►

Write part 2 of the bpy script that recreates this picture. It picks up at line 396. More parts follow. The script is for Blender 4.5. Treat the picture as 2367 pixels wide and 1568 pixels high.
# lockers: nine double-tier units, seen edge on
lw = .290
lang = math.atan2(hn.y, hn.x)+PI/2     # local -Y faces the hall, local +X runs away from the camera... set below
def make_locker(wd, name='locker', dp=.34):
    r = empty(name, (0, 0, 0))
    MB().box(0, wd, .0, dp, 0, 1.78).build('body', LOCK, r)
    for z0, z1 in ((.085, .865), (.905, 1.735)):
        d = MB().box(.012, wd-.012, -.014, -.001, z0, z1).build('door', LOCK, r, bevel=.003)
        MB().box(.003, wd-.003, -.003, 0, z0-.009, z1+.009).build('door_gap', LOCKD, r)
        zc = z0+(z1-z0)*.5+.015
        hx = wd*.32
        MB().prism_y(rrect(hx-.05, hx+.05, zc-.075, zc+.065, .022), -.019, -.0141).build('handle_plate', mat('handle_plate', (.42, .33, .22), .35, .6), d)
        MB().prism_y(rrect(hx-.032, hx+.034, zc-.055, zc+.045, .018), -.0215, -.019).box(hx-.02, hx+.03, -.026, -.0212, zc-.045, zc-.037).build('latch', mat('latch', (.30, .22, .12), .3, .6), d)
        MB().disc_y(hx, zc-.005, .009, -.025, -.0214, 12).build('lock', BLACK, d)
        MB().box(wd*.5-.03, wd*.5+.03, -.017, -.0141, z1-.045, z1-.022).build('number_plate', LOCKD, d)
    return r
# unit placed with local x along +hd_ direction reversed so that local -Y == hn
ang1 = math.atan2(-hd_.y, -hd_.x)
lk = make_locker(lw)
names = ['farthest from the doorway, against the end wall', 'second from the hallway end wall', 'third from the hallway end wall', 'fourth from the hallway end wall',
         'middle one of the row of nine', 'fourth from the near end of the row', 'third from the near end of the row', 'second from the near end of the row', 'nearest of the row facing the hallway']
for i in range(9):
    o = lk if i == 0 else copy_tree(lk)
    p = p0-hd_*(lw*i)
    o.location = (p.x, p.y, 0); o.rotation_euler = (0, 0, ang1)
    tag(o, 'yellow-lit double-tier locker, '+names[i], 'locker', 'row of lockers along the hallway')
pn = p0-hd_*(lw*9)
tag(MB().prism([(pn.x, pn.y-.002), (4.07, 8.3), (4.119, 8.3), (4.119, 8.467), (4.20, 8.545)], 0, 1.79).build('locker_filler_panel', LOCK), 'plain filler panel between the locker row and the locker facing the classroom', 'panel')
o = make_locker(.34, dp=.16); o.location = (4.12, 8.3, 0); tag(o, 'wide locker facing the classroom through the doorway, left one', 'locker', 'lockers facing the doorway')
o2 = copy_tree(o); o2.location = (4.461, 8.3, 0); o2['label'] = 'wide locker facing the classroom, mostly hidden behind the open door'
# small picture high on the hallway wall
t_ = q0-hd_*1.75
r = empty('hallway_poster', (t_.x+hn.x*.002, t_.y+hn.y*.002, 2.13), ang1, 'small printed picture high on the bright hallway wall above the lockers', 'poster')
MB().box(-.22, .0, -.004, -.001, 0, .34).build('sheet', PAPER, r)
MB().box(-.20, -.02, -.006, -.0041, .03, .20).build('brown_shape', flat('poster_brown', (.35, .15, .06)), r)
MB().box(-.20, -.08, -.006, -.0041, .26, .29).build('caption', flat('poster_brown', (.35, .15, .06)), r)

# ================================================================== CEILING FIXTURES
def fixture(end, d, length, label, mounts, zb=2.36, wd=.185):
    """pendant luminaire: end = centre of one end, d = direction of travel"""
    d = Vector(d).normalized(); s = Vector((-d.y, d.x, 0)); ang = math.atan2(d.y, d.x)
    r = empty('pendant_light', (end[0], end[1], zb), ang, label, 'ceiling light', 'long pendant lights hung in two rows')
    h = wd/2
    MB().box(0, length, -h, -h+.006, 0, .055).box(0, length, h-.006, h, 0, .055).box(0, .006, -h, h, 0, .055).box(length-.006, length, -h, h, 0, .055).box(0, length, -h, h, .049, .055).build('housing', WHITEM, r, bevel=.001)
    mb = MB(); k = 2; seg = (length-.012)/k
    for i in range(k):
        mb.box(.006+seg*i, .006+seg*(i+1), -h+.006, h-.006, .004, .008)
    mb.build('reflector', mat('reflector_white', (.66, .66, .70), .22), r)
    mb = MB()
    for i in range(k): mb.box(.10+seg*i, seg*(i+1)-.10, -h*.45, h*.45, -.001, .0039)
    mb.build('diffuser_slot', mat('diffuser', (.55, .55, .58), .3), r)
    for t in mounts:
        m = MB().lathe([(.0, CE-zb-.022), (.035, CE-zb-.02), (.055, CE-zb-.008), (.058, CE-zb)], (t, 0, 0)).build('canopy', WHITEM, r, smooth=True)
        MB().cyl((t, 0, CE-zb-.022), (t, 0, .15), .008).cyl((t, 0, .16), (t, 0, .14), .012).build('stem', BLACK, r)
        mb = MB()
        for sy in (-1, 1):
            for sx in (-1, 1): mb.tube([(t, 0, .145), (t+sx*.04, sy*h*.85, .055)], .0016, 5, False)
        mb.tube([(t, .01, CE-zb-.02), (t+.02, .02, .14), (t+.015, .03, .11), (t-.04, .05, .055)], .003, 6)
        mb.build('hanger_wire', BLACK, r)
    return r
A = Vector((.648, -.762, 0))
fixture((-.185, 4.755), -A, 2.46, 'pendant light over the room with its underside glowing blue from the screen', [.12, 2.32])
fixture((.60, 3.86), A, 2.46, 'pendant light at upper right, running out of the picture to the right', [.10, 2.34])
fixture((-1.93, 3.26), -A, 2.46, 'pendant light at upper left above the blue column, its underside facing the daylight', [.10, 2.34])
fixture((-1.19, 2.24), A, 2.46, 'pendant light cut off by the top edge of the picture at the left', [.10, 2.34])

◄

Every line containing the string "picture" must be listed.

Write part 2 of the bpy script that recreates this picture. It picks up at line 396. More parts follow. The script is for Blender 4.5. Treat the picture as 2367 pixels wide and 1568 pixels high.
# small picture high on the hallway wall
r = empty('hallway_poster', (t_.x+hn.x*.002, t_.y+hn.y*.002, 2.13), ang1, 'small printed picture high on the bright hallway wall above the lockers', 'poster')
fixture((.60, 3.86), A, 2.46, 'pendant light at upper right, running out of the picture to the right', [.10, 2.34])
fixture((-1.19, 2.24), A, 2.46, 'pendant light cut off by the top edge of the picture at the left', [.10, 2.34])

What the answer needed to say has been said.